The aft bulkhead is flat of course and the aft panel curved and the sides of the space flat and square to the bulkhead. The bath is rectangle. So I have to shape it to fit into the shape of the cavity it will fill. I marked out its size and cut it with a cutting blade on the 100mm angle grinder. It just fits into the space I have. I wanted to keep as much of the flange all around that I could, for 3 reasons. The flange will become the rest for the lid above which will be stood and walked upon a lot. The lids will be quite large so will need some bracing underneath across the middle to stop it flexing but the flange is wide enough all around to hold the lid up. The next reason is that it is a place for Jo to rest her arms when using the bath, and finally the flange gives rigidity and structure to the bath.

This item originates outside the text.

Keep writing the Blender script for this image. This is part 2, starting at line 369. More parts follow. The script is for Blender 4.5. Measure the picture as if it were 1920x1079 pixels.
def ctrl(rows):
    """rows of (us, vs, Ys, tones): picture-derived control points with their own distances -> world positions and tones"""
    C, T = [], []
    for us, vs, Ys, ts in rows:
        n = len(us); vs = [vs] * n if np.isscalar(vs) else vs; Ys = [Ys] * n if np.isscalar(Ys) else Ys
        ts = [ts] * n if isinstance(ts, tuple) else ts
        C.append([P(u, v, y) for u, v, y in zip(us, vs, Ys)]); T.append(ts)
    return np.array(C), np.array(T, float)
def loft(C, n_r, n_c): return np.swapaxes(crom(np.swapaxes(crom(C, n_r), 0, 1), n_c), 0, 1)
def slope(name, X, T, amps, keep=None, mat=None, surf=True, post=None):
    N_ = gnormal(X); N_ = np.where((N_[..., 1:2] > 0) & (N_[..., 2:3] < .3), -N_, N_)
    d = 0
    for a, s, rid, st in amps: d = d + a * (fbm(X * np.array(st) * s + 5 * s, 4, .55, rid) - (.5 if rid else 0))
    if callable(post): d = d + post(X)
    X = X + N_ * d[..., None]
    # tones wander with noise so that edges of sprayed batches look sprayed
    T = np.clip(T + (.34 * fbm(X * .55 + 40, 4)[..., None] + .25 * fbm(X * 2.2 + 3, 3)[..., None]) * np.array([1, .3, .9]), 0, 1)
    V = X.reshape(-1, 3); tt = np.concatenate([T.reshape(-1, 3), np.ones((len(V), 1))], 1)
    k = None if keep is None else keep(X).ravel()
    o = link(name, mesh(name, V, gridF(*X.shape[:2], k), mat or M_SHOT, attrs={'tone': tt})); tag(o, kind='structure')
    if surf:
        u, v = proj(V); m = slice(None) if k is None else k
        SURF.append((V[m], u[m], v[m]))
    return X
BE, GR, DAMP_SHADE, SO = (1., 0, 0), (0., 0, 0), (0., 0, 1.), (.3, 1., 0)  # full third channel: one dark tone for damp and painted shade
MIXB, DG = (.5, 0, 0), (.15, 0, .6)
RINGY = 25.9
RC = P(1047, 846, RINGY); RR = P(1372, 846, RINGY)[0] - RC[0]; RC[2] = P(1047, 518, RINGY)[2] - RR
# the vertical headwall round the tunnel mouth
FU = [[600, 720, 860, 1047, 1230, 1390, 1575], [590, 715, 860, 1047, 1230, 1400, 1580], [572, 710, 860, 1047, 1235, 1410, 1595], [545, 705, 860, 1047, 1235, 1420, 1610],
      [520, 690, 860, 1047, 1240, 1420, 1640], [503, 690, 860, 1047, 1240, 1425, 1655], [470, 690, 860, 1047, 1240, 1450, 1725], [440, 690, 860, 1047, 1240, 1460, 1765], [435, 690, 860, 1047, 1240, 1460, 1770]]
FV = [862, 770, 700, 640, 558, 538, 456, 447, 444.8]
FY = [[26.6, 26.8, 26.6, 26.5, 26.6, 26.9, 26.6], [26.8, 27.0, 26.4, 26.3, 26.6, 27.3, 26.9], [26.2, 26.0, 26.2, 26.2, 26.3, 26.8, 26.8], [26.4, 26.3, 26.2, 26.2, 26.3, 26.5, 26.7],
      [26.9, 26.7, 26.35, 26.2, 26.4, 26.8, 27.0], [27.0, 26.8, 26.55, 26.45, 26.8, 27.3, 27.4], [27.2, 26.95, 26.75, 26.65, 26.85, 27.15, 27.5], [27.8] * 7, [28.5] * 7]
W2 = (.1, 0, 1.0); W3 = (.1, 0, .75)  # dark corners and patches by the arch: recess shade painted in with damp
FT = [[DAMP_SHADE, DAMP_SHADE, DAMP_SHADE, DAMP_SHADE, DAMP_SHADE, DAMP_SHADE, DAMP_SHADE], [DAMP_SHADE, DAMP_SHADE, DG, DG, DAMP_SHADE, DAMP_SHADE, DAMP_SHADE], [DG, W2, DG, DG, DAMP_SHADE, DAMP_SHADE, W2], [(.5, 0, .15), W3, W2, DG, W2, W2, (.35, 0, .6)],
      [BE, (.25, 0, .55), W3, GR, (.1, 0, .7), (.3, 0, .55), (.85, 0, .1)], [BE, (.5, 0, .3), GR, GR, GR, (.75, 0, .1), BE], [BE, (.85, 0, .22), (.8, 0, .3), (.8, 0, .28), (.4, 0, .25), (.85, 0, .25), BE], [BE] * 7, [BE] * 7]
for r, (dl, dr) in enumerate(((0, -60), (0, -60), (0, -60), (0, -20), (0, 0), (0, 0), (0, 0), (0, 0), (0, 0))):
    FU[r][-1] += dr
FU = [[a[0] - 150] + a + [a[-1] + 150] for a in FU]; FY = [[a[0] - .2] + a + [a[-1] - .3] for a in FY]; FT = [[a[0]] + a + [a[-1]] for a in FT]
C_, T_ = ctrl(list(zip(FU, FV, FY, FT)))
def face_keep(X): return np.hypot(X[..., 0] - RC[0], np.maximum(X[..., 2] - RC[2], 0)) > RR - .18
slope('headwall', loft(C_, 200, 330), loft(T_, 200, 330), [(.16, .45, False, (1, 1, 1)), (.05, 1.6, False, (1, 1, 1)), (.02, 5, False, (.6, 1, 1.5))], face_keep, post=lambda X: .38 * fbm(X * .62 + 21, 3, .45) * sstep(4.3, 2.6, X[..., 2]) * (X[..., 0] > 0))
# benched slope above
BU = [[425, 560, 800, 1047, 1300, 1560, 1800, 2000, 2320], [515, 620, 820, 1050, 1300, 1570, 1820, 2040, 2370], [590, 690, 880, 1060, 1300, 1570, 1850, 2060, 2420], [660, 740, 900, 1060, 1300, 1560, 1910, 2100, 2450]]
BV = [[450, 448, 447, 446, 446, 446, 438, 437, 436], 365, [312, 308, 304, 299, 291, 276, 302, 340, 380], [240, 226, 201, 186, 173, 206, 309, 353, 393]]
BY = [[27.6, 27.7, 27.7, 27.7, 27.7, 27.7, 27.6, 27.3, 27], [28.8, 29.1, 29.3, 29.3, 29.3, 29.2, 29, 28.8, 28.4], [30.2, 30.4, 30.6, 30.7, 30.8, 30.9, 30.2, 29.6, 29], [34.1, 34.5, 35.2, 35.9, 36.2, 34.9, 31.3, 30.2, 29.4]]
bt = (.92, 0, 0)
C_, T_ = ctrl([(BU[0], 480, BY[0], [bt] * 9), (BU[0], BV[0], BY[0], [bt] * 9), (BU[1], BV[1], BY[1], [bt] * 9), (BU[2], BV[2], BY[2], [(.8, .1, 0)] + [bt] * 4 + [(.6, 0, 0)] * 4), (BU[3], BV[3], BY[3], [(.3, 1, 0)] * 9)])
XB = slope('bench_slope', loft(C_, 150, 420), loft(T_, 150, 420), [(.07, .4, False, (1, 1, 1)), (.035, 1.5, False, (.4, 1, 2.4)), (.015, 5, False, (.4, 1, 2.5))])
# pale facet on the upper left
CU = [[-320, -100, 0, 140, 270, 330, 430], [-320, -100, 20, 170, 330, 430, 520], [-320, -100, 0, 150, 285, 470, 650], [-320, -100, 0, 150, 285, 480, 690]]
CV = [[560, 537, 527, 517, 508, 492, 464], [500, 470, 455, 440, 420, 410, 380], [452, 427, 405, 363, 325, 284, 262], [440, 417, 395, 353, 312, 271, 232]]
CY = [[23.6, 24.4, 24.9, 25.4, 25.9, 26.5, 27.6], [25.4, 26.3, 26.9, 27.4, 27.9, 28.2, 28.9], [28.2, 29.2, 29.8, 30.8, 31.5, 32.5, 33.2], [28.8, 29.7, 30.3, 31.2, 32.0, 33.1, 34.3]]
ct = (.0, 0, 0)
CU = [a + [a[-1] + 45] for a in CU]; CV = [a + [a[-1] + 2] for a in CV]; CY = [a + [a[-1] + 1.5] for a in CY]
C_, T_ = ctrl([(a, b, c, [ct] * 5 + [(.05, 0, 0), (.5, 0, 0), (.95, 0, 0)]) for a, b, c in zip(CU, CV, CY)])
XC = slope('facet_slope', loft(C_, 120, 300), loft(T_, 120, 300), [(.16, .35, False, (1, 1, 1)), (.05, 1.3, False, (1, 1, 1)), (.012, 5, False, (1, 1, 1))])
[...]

In the pic below I have made the curved flange oversize by 15mm, the thickness of the aft panel as I will probably have the flange sit above and on the top of the panel rather than fit inside the cavity. Its just too close to the corners to cut another 15mm out. If I change my mind I will trim the excess from the flat (bulkhead) side of the bath. Same goes for the ends, they are oversize for the side plates and will protrude into the gas bottle wells. Again this is good, it creates the base for those lids to sit on and gives me an underside surface to glass to to actually glass the bath in each side. Everywhere else it will just be glue holding it down. That and gravity.
So next week I will buy some ply to make the sides of the steps, glass the underside of the step flange, glass the davits in and hopefully glass the bath in. The week after that I hope to finish the last tidy up of closing gaps and fiddley bits to finish off the rear steps by the end of the month.